Es el momento de empezar a reflexionar en sustituir las políticas fracasadas por otras. El inmigrante que llega a un país donde no hay trabajo no se queda esperando eternamente ni una regularización ni viviendo de la mendicidad. Turna, se mueve, con esa movilidad que caracteriza a las migraciones contemporáneas, hasta que encuentra condiciones mejores o retorna a su país en espera de mejor información de adónde ir. Aunque para ello ha de poder salir. Si por el contrario encuentra trabajo, será que hay una economía que lo necesita.Una puerta abierta lo es en los dos sentidos. Para entrar con esperanza y marcharse sin ella. Una puerta cerrada es una trampa. Y quien cae dentro, por la obsesión de que dentro está el paraíso, se encuentra atrapado en una espiral que no tiene otra salida que esperar el salvoconducto que son los papeles. Habrá que encontrar otras fórmulas -el visado temporal para búsqueda de trabajo del que hablan algunos empresarios, tal vez- menos costosas en vidas humanas y quién sabe si también en dispositivos de seguridad que no tienen sólo un enorme coste económico sino sobre todo ese coste de imagen de hacer de Europa una tierra egoísta, insolidaria y miedosa.

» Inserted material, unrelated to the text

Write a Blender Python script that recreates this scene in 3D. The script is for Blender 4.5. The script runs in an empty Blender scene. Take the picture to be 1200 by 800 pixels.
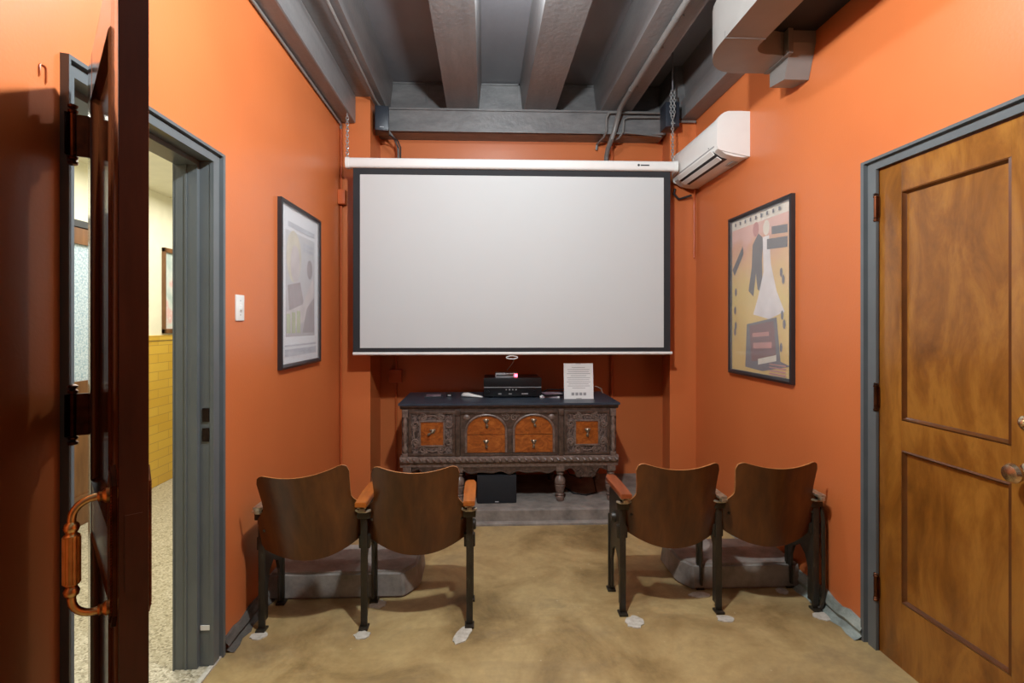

Para colmo de males, los últimos ejemplos de la presión migratoria se producen en las dos ciudades de Ceuta y Melilla y en un momento en que sus representantes habían quedado fuera de la reunión de alto nivel entre España y Marruecos. Las relaciones entre los dos países no pueden estar a expensas de actitudes de avestruz: los marroquíes, por su parte, negándose a reconocer que lindan hoy por hoy con esas ciudades que tienen algo que decir sobre su porvenir; y los españoles, por la suya, negándose a hablar del futuro de esas ciudades que dependen tanto del devenir de la relación euromediterránea y que tanto van a cambiar con la futura creación de una zona de libre cambio. Entre tanto, ese muro real se ha cobrado nuevas vidas mientras todos escondemos la cabeza debajo de nuestras alas.
Bernabé López García es catedrático de Historia del Islam contemporáneo en la Universidad Autónoma de Madrid.